FUGA DE OKAMIKA Y MATÉ

El día que se conmemoraba el quinto centenario de la hazaña de Juan Sebastián Elcano, navegante de Getaria, que dio la vuelta al mundo (sí, la tierra es redonda) capitaneando la nao Victoria, en Sanlúcar de Barrameda, Cádiz, desde donde partió con los ojos brillantes de la sed de aventuras y regresó penosamente con la mirada vidriosa del superviviente casi tres años después, se subieron al palo mayor de la imaginación Luis Ángel Maté y Ander Okamika. Fuga a la vista.

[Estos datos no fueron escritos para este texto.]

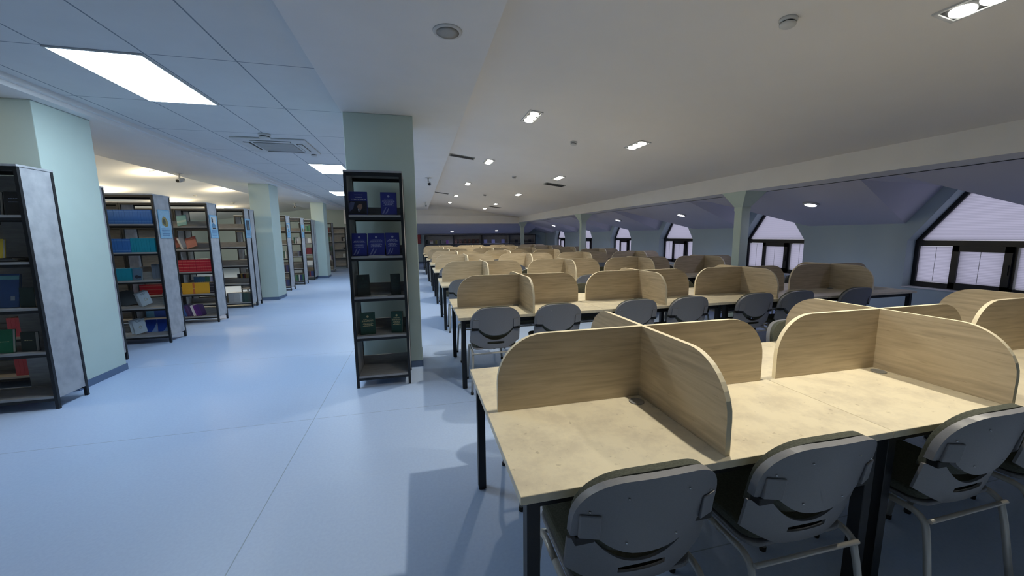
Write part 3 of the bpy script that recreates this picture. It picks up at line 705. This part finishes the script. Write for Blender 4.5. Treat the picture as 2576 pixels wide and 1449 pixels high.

Imaginaron otros mundos, otros mares, un imposible. La utopía como brújula y la ilusión como carta de navegación. El cuaderno de bitácora lo redactó Maté, que quiere cambiar el planeta reforestando Sierra Bermeja, calcinada el pasado año. En Peñas Blancas, el suelo negro, los árboles consumidos por el fuego, recordaron que el bosque al que quiere dar vida Maté, sembrando de árboles los kilómetros en fuga, es una acción maravillosa y efectiva.

EL BOSQUE ENCANTADO

A cada kilómetro escapado, el marbellí aporta un retoño para recuperar el pulmón calcinado de Sierra Bermeja. Su equipo, el Euskaltel-Euskadi planta otro y la Vuelta suma un tercero a la iniciativa. Trabajo en común por el medio ambiente. Con Maté se embarcó Ander Okamika, hijo del salitre y del sudor. Un polizón de la Vuelta. Siempre dispuesto a recorrer mundo. Trashumante. Okamika es de Lekeitio, un pueblo pesquero.

Conoce el misterio de la mar, su hipnótica atracción, ese abrazo abierto, sereno o bronco, soleado o tormentoso, un imán, en cualquier caso. Okamika fue triatleta antes que ciclista profesional. Sabe nadar a contra corriente. Salmón. Llegó tarde al ciclismo pero tiende a mojarse. No le gusta diluirse en el anonimato. Muestra la aleta del orgullo y del entusiasmo. La bandera pirata.

CALMA EN EL PELOTÓN

Tras el día de descanso, la calma chicha continuó en el tuétano de los ciclistas, impresa en las piernas de la tercera semana, las plomizas, esas que antes fueron alegres, pero ahora les inunda el cansancio. El pelotón flotaba, apenas sin propulsión, pero la barca que compartían Maté y Okamika hubiera necesitado más remeros para surcar la jornada para llegar a buen puerto.

Era el viaje a ninguna parte para los cálculos de los velocistas, pero en la cabeza de Maté, aquella locura tenía todo el sentido. Sierra Bermeja era su mascarón de proa. El de Okamika, el amor propio. Por detrás, mandaba la cháchara y el esparcimiento porque el dúo no tenía futuro. Un día de picnic sin tensión.

Media hora de retraso. No les preocupaba el reloj. La jornada de descanso, en directo y por televisión. A ritmo de salida neutralizada. Los martes, al sol. La prisa solo viajaba con los fugados, siempre en el radar del gran grupo, somnoliento, pesaroso, desganado en un día donde el aliciente se concentraba en el tumulto del final.

TENSIÓN AL FINAL

En el desarrollo, sin el viento suficiente para despertar el instinto de los abanicos, se trataba de descontar kilómetros desde la costa hacia los aledaños de Sevilla, a Tomares, dando un buen rodeo para encontrarse de vez en cuando con el aplauso de los pueblos, alimento para el espíritu, tras el coágulo de silencio de tantos kilómetros de paisaje árido y el lazo del sol sofocante, a modo de soga.

Un patíbulo de la nada. 182 kilómetros después de la alianza, de ganarse el jornal y beberse el paisaje, Okamika y Maté echaron el ancla. El marbellí recolectó 546 árboles para su causa. La de los favoritos y los velocistas era situarse en un buen lugar para evitar peligros, que asoman con los pueblos, estrechos, revirados, burlones, tramposos por el mobiliario urbano.

Despertó la carrera de la siesta. Un sopapo. La tensión acelerando. Se olía el peligro. La invitación al caos. En ese ecosistema, cuando todos pensaban en una llegada cincelada para los velocistas, Roglic, la estrella que ilumina la Vuelta, el hombre que ha realzado el valor de la carrera, se lanzó a la aventura, a por un puñado de segundos. Fue su auge y caída. Se estrelló. Gloria y dolor. Avería y redención para el esloveno, un campeón de este a oeste. La valentía hiere a Roglic en la Vuelta.